Forage quality doesn’t increase after harvest, so what methods can be put into place to ensure haylage yields are of optimum use to animals? Agriculture experts have spent years researching what steps affect forage nutrition and some of the most minute details can alter the makeup of your product.

“We should remember the hay is the highest quality the day that we cut it,” said Dr. Dan Undersander, forage agronomist at the University of Wisconsin-Madison. “We’re simply trying to preserve that quality through the harvesting process. The higher the quality the more animal performance we’ll get in terms of weight gain or milk production.”

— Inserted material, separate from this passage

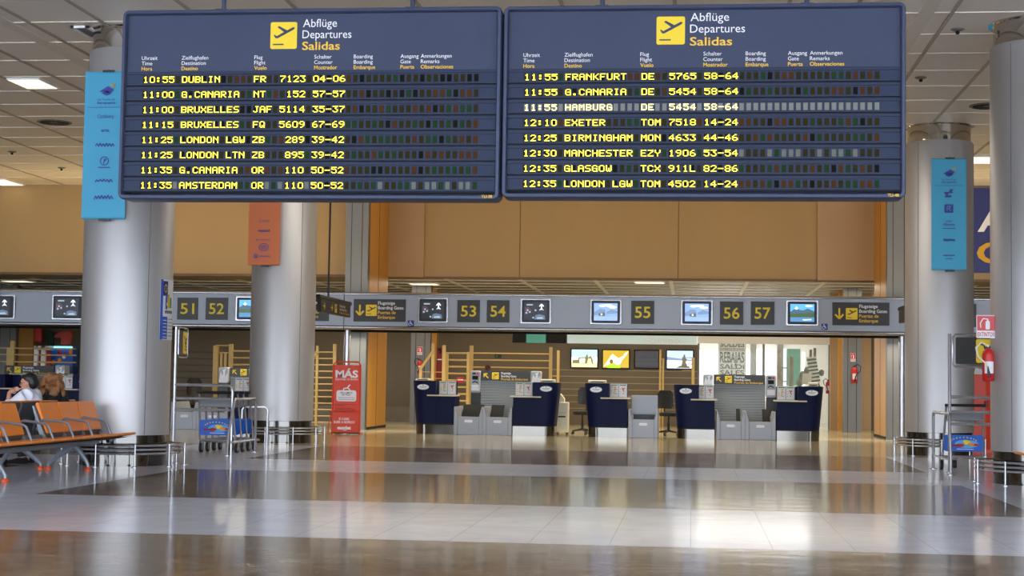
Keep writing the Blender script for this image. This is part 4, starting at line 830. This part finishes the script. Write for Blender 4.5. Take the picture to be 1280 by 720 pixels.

In his years of experience, Undersander said the cutting height of your forage should be the first step in your management system.

The cutting height is really important, and from the perspective of quality, getting that cutter bar off the ground by 3 or 4 inches – whatever it may be depending on the grass – is pretty important. When you’re going to select a mower conditioner, you need to ask these questions: How high can this thing cut? How high can I get the cutter bar off the ground? In doing that also ask is there a way to get it off the ground without tilting the head back? Vermeer has found that having the head tilted forward on the mower conditioner will result in a cleaner cut, though many manufacturers’ machinery requires you to tilt the head back.

Undersander recommends cutting legume crops at 3 inches, cool season grass at 4 inches and land grass or millet up to 6 inches.

“The reason being, is the grass stores energy in the base of the stem and if we cut too short then it won’t regrow as fast and it won’t yield as much for the year,” Undersander explained. “Alfalfa, on the other hand, and clover store their energy in the root and you can cut them shorter because they will regrow from those carbohydrates in the roots.”

The reason Undersander recommends 3 inches for alfalfa is two-fold. While cutting lower results in more tonnage – it’s all stem and low-quality forage. The second reason is that the lower the cut, the more soil that can be picked up (particularly with disc mowers) when the soil is dry.

“We have seen samples that come through the forage testing lab that oftentimes run as much as 15 to 18 percent ash,” Undersander said. “Inside the grass or alfalfa, we have something close to around six percent ash. So that means these people have picked up 10 percent dirt. What we do know is that beef cattle don’t gain weight eating dirt and cows don’t milk eating dirt.”

I know when I was a kid, we used to basically scalp the ground when mowing. When I look at it now, from the perspective of quality, getting that cutter bar up off the ground is essential.

Undersander says keeping the total ash content of forage below 10 percent is a doable goal that’s essential to nutrition. With this 10 percent goal, he’s allotting for an estimated six to eight percent of ash inside the plant and one or two percent dirt.

“We can’t get away from dirt but we can try to keep it to a minimum,” Undersander said. “What we do find is that the more dirt that you have in that sample – remember that each one percent of ash reduces the TDN (total digestible nutrients) content by one percent, because each one percent ash is one percent less nutrients and one percent less minerals.”